Après cette évasion, la jeune femme, qui dit avoir perdu six frères et sa mère dans le conflit, vit dans un camp de réfugiés au Kurdistan où elle prend contact avec une organisation d'aide aux Yézidis. Celle-ci lui permet de rejoindre sa soeur en Allemagne.
Vingt mois de captivité
Le calvaire de Lamia Haji Bachar, 18 ans, elle aussi originaire de Kocho et enlevée lorsqu'elle avait 16 ans, ressemble tragiquement à celui de Nadia.
Pendant ses 20 mois de captivité, elle a tenté de s'échapper à maintes reprises. Lorsqu'elle y parvient finalement, la jeune fille tombe dans les mains d'un directeur d'hôpital irakien qui abuse également d'elle.
A nouveau, elle parvient à s'enfuir avec plusieurs compagnons. Mais alors qu'ils traversent un champ de mines, l'une de ses amies est tuée par l'un des engins tandis que Lamia est grièvement blessée, explique Mirza Dinnayi, fondatrice de l'organisation germano-irakienne Air Bridge Iraq, qui s'occupe de la jeune fille depuis son arrivée en Allemagne cette année.
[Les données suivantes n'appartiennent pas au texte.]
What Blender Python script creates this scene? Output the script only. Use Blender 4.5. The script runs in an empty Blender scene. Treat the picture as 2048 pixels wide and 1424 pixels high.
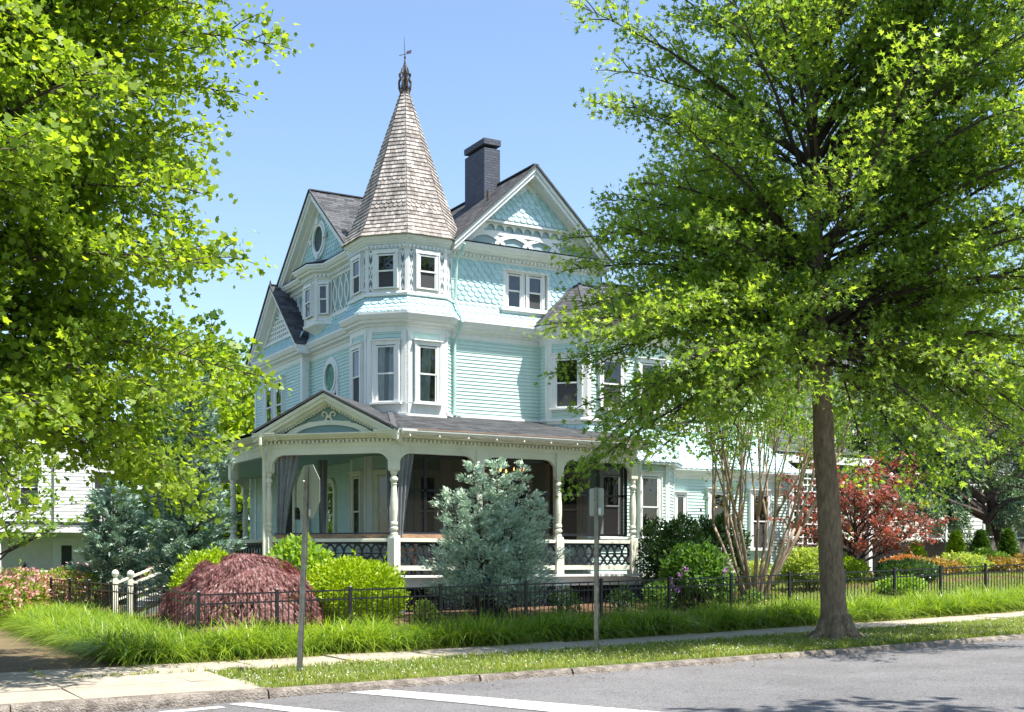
import bpy, math, random
import numpy as np
from mathutils import Vector, Matrix
random.seed(7); RNG = np.random.default_rng(11)
R = math.radians
SC = bpy.context.scene
COL = SC.collection

# ------------------------------------------------------------------ ground
def sm(x, a, b):
    t = min(1, max(0, (x-a)/(b-a))); return t*t*(3-2*t)
def base_z(X):
    t = X-5.29
    if t < 0: return -1.62+.008*max(t, -14)
    t2 = min(t, 26)
    return -1.62+.013*t2+.0004*t2*t2+.004*(min(t, 60)-t2)
def gz(X, Y):
    z = base_z(X)
    z += .30*sm(Y, 20.2, 25)*sm(X, 4.2, 9)+.25*sm(Y, 20.5, 27)*sm(X, 15, 26)
    return z

# ------------------------------------------------------------------ node materials
MATS = {}
def srgb(r, g, b):
    f = lambda c: ((c/255+.055)/1.055)**2.4 if c > 10 else c/255/12.92
    return (f(r), f(g), f(b))
def mat(name, col, rough=.6, var=.12, vscale=3., bump=0., bscale=40., tint=0., spec=.4, metal=0., col2=None, dirt=0., dscale=1.2,
        dcol=None, stretch=None, trans=0., coat=0., detail=6., bdist=.02):
    """principled material: base colour mottled by noise, optional per-face tint attribute, dirt and bump"""
    if name in MATS: return MATS[name]
    m = bpy.data.materials.new(name); m.use_nodes = True; MATS[name] = m
    nt = m.node_tree; N = nt.nodes; L = nt.links; N.clear()
    out = N.new('ShaderNodeOutputMaterial'); p = N.new('ShaderNodeBsdfPrincipled')
    tc = N.new('ShaderNodeTexCoord'); mp = N.new('ShaderNodeMapping'); L.new(tc.outputs['Object'], mp.inputs[0])
    if stretch: mp.inputs['Scale'].default_value = stretch
    no = N.new('ShaderNodeTexNoise'); no.inputs['Scale'].default_value = vscale; no.inputs['Detail'].default_value = detail
    L.new(mp.outputs[0], no.inputs['Vector'])
    mx = N.new('ShaderNodeMix'); mx.data_type = 'RGBA'
    c2 = col2 if col2 else tuple(c*(1-var*1.6) for c in col)
    c1 = col if col2 else tuple(min(1, c*(1+var)) for c in col)
    mx.inputs['A'].default_value = (*c1, 1); mx.inputs['B'].default_value = (*c2, 1)
    cr = N.new('ShaderNodeMapRange'); cr.inputs['From Min'].default_value = .3; cr.inputs['From Max'].default_value = .7
    L.new(no.outputs['Fac'], cr.inputs['Value']); L.new(cr.outputs[0], mx.inputs['Factor'])
    c = mx.outputs['Result']
    if dirt > 0:
        n2 = N.new('ShaderNodeTexNoise'); n2.inputs['Scale'].default_value = dscale; n2.inputs['Detail'].default_value = 9; n2.inputs['Roughness'].default_value = .7
        L.new(mp.outputs[0], n2.inputs['Vector'])
        r2 = N.new('ShaderNodeMapRange'); r2.inputs['From Min'].default_value = .52; r2.inputs['From Max'].default_value = .72; r2.inputs['To Max'].default_value = dirt
        L.new(n2.outputs['Fac'], r2.inputs['Value'])
        m2 = N.new('ShaderNodeMix'); m2.data_type = 'RGBA'; L.new(r2.outputs[0], m2.inputs['Factor']); L.new(c, m2.inputs['A'])
        m2.inputs['B'].default_value = (*(dcol or tuple(x*.45 for x in col)), 1); c = m2.outputs['Result']
    if tint > 0:
        at = N.new('ShaderNodeAttribute'); at.attribute_name = 'tint'
        tr = N.new('ShaderNodeMapRange'); tr.inputs['To Min'].default_value = 1-tint; tr.inputs['To Max'].default_value = 1+tint
        L.new(at.outputs['Fac'], tr.inputs['Value'])
        m3 = N.new('ShaderNodeMix'); m3.data_type = 'RGBA'; m3.blend_type = 'MULTIPLY'; m3.inputs['Factor'].default_value = 1
        cb = N.new('ShaderNodeCombineColor')
        for i in range(3): L.new(tr.outputs[0], cb.inputs[i])
        L.new(c, m3.inputs['A']); L.new(cb.outputs[0], m3.inputs['B']); c = m3.outputs['Result']
    L.new(c, p.inputs['Base Color'])
    p.inputs['Roughness'].default_value = rough; p.inputs['Specular IOR Level'].default_value = spec; p.inputs['Metallic'].default_value = metal
    if coat: p.inputs['Coat Weight'].default_value = coat
    if bump > 0:
        n3 = N.new('ShaderNodeTexNoise'); n3.inputs['Scale'].default_value = bscale; n3.inputs['Detail'].default_value = 6
        L.new(mp.outputs[0], n3.inputs['Vector'])
        b = N.new('ShaderNodeBump'); b.inputs['Strength'].default_value = min(1, bump); b.inputs['Distance'].default_value = bdist
        L.new(n3.outputs['Fac'], b.inputs['Height']); L.new(b.outputs[0], p.inputs['Normal'])
    L.new(p.outputs[0], out.inputs['Surface'])
    return m

def leaf_mat(name, col, col2, trans=.45, tint=.45, gloss=.35, vscale=1.2, tcol=None):
    """foliage: diffuse + translucent + sheen of gloss, colour varies leaf by leaf (tint) and branch by branch (noise)"""
    m = bpy.data.materials.new(name); m.use_nodes = True; MATS[name] = m
    nt = m.node_tree; N = nt.nodes; L = nt.links; N.clear()
    out = N.new('ShaderNodeOutputMaterial')
    at = N.new('ShaderNodeAttribute'); at.attribute_name = 'tint'
    tc = N.new('ShaderNodeTexCoord'); no = N.new('ShaderNodeTexNoise'); no.inputs['Scale'].default_value = vscale; no.inputs['Detail'].default_value = 3
    L.new(tc.outputs['Object'], no.inputs['Vector'])
    ad = N.new('ShaderNodeMath'); ad.operation = 'ADD'; L.new(at.outputs['Fac'], ad.inputs[0]); L.new(no.outputs['Fac'], ad.inputs[1])
    mr = N.new('ShaderNodeMapRange'); mr.inputs['From Min'].default_value = .45; mr.inputs['From Max'].default_value = 1.5; L.new(ad.outputs[0], mr.inputs['Value'])
    mx = N.new('ShaderNodeMix'); mx.data_type = 'RGBA'; mx.inputs['A'].default_value = (*col, 1); mx.inputs['B'].default_value = (*col2, 1)
    L.new(mr.outputs[0], mx.inputs['Factor'])
    pr = N.new('ShaderNodeBsdfPrincipled'); pr.inputs['Roughness'].default_value = gloss; pr.inputs['Specular IOR Level'].default_value = .45
    L.new(mx.outputs['Result'], pr.inputs['Base Color'])
    tl = N.new('ShaderNodeBsdfTranslucent')
    hs = N.new('ShaderNodeMix'); hs.data_type = 'RGBA'; hs.blend_type = 'MULTIPLY'; hs.inputs['Factor'].default_value = 1
    hs.inputs['B'].default_value = (*(tcol or (1.7, 1.6, .55)), 1); L.new(mx.outputs['Result'], hs.inputs['A'])
    L.new(hs.outputs['Result'], tl.inputs['Color'])
    ms = N.new('ShaderNodeMixShader'); ms.inputs[0].default_value = trans
    L.new(pr.outputs[0], ms.inputs[1]); L.new(tl.outputs[0], ms.inputs[2]); L.new(ms.outputs[0], out.inputs['Surface'])
    return m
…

Le visage de Lamia, dont la peau est brûlée, porte les stigmates de l'explosion qui a aussi emporté son oeil droit. «C'est une femme remarquablement forte qui a enduré des choses que je ne souhaite à personne», déclare à l'AFP Jan Kizilhan, un psychiatre allemand qui suit Lamia. «Beaucoup de ses proches ont été tués par Daesh devant ses yeux».
Un véritable génocide
C'est peu après son arrivée en Allemagne que Nadia Mourad décide de militer pour sa communauté : selon des experts de l'ONU, environ 3.200 Yézidis sont actuellement entre les mains de l'EI, la majorité en Syrie. Les filles deviennent des esclaves sexuelles, les garçons sont endoctrinés et envoyés au combat.
Elle plaide surtout pour que les persécutions commises en 2014 contre sa communauté soient considérées comme un génocide. Au fil des discours et des interviews, elle dit sa frustration de voir son peuple abandonné par la communauté internationale.
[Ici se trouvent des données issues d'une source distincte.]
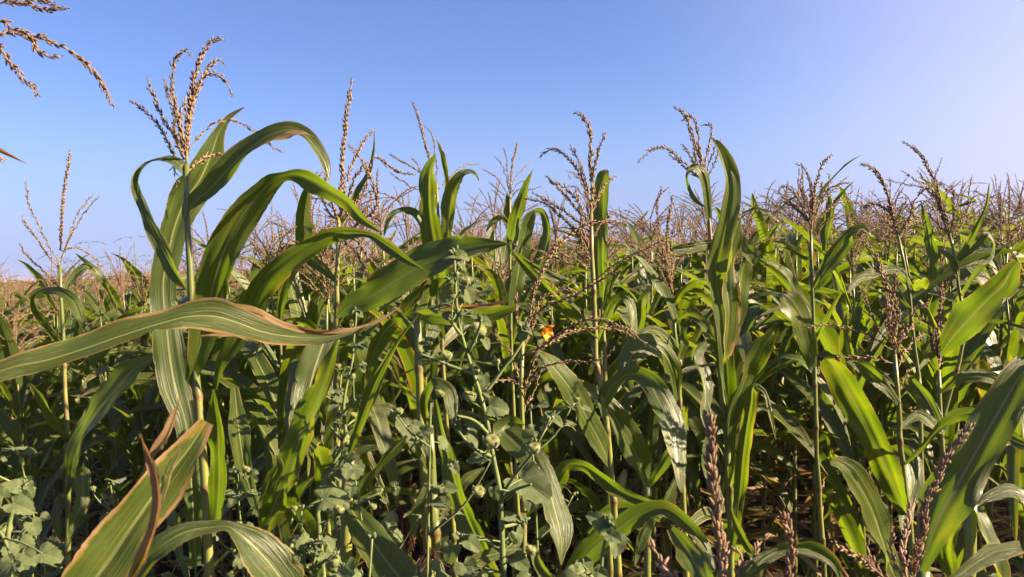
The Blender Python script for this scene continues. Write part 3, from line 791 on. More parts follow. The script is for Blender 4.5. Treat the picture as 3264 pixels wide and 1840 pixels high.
# --- front right plants
hero('corn plant with a purplish loose tassel low in front of the right-hand rows', 1.7,
  'F 1066,330 1085,550 1098,800 1120,1000 1150,1250 1165,1700',
  ['*F 1068,340 1060,200 C 1050,1020 1000,900 960,800 910,738', '-F 1065,330 1000,270 900,220 830,200 760,185 610,195', '-F 1070,300 1000,230 940,120 C 900,960', '-F 1075,380 960,350 850,340 700,372', '-F 1080,330 1110,240 1170,180 1210,140', '-F 1082,400 1110,330 1200,230',
   'F 1062,250 1075,100 1065,20 C 1075,900', '-F 1088,520 1118,450 1140,412', '-F 1064,300 1020,180 990,60', '-F 1066,320 1120,180 1180,100 1240,60', 'F 1064,280 1030,160 1030,40'],
  [('F 1118,1140,31 1050,955,103 960,760,131 860,560,129 790,440,110 752,382,89 725,352,48', 1.6, -38, .35, dict(fold=.22, label='upright glowing leaf with a nibbled edge')),
   ('F 1150,1600,60 1062,1440,104 1010,1285,132 955,1120,150 895,1000,146 830,905,112 780,875,70 742,880,20', 1.5, 28, .3, dict(fold=.16)),
   ('F 1100,606,24 1040,520,54 960,440,72 880,385,58 828,368,12', 1.65, -10, .2), ('F 1095,700,20 1180,640,50 1280,700,70 1230,560,60 1150,460,40', 1.8, -20, .2),
   ('F 1115,890,10 1200,800,34 1300,690,50 1385,635,68 1470,625,58 1560,690,70 1640,752,80 1740,800,60 1830,860,6', 1.55, 10, .2),
   ('F 1130,1300,30 1110,1150,90 1150,950,130 1100,830,110 1040,800,20', 1.85, 20, .3)], r0=.0115, r1=.0042, spk=1.45)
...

Les grandes puissances ont «échoué à nous sauver du génocide», affirmait-elle en juin, après avoir pris la parole devant le Conseil des Droits de l'Homme de l'ONU : «le génocide doit être reconnu et les coupables traduits en justice». Depuis septembre, Nadia est ambassadrice de bonne volonté de l'ONU, travaillant à faire connaître le sort des victimes du trafic d'êtres humains.
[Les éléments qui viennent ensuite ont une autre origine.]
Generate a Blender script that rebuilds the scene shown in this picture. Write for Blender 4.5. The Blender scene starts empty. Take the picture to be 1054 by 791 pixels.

Moins en vue, Lamia vit avec sa soeur dans le sud de l'Allemagne où elle se reconstruit après les horreurs infligées par Daesh. Elle voudrait devenir institutrice et rester dans son pays d'accueil. «C'est une personne très vivante, très drôle, qui a beaucoup d'amis», explique Jan Kizilhan. «Elle n'a perdu ni son courage ni sa volonté de vivre».